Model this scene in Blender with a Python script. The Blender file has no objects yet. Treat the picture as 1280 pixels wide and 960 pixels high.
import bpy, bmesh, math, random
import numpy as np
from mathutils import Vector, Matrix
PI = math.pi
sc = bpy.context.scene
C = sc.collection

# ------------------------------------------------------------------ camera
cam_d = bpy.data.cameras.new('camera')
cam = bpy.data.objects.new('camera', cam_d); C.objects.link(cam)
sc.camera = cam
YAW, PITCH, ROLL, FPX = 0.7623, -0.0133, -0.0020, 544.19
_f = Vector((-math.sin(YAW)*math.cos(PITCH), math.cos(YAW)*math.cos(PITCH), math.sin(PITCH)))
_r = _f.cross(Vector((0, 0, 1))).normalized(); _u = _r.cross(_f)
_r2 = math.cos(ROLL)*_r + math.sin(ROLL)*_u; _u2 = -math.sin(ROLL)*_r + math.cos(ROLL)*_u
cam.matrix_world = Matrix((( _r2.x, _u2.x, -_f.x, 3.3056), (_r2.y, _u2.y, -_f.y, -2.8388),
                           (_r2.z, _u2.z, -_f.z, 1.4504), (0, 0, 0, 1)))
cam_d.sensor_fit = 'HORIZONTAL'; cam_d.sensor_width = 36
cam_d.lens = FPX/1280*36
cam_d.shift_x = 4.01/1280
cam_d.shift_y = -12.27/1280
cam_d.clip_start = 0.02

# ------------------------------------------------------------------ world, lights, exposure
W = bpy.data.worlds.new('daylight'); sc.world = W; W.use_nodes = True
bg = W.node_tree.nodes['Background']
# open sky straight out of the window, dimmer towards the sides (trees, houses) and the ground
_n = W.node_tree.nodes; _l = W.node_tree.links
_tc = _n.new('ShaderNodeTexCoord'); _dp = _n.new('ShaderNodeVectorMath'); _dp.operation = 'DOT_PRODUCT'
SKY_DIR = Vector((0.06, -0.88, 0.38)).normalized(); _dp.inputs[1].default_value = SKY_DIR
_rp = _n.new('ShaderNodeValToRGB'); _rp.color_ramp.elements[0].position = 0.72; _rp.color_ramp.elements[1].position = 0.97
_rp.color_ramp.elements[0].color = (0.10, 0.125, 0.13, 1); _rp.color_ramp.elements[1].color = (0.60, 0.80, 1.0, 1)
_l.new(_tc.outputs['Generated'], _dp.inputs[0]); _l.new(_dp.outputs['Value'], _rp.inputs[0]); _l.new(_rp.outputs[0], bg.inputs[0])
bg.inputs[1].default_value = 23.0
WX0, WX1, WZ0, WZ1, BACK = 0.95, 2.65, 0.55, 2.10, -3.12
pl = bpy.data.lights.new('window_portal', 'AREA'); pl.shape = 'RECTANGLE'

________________

Write out the full listing, keeping every line exactly as it is.

Model this scene in Blender with a Python script. The Blender file has no objects yet. Treat the picture as 1280 pixels wide and 960 pixels high.
import bpy, bmesh, math, random
import numpy as np
from mathutils import Vector, Matrix
PI = math.pi
sc = bpy.context.scene
C = sc.collection

# ------------------------------------------------------------------ camera
cam_d = bpy.data.cameras.new('camera')
cam = bpy.data.objects.new('camera', cam_d); C.objects.link(cam)
sc.camera = cam
YAW, PITCH, ROLL, FPX = 0.7623, -0.0133, -0.0020, 544.19
_f = Vector((-math.sin(YAW)*math.cos(PITCH), math.cos(YAW)*math.cos(PITCH), math.sin(PITCH)))
_r = _f.cross(Vector((0, 0, 1))).normalized(); _u = _r.cross(_f)
_r2 = math.cos(ROLL)*_r + math.sin(ROLL)*_u; _u2 = -math.sin(ROLL)*_r + math.cos(ROLL)*_u
cam.matrix_world = Matrix((( _r2.x, _u2.x, -_f.x, 3.3056), (_r2.y, _u2.y, -_f.y, -2.8388),
                           (_r2.z, _u2.z, -_f.z, 1.4504), (0, 0, 0, 1)))
cam_d.sensor_fit = 'HORIZONTAL'; cam_d.sensor_width = 36
cam_d.lens = FPX/1280*36
cam_d.shift_x = 4.01/1280
cam_d.shift_y = -12.27/1280
cam_d.clip_start = 0.02

# ------------------------------------------------------------------ world, lights, exposure
W = bpy.data.worlds.new('daylight'); sc.world = W; W.use_nodes = True
bg = W.node_tree.nodes['Background']
# open sky straight out of the window, dimmer towards the sides (trees, houses) and the ground
_n = W.node_tree.nodes; _l = W.node_tree.links
_tc = _n.new('ShaderNodeTexCoord'); _dp = _n.new('ShaderNodeVectorMath'); _dp.operation = 'DOT_PRODUCT'
SKY_DIR = Vector((0.06, -0.88, 0.38)).normalized(); _dp.inputs[1].default_value = SKY_DIR
_rp = _n.new('ShaderNodeValToRGB'); _rp.color_ramp.elements[0].position = 0.72; _rp.color_ramp.elements[1].position = 0.97
_rp.color_ramp.elements[0].color = (0.10, 0.125, 0.13, 1); _rp.color_ramp.elements[1].color = (0.60, 0.80, 1.0, 1)
_l.new(_tc.outputs['Generated'], _dp.inputs[0]); _l.new(_dp.outputs['Value'], _rp.inputs[0]); _l.new(_rp.outputs[0], bg.inputs[0])
bg.inputs[1].default_value = 23.0
WX0, WX1, WZ0, WZ1, BACK = 0.95, 2.65, 0.55, 2.10, -3.12
pl = bpy.data.lights.new('window_portal', 'AREA'); pl.shape = 'RECTANGLE'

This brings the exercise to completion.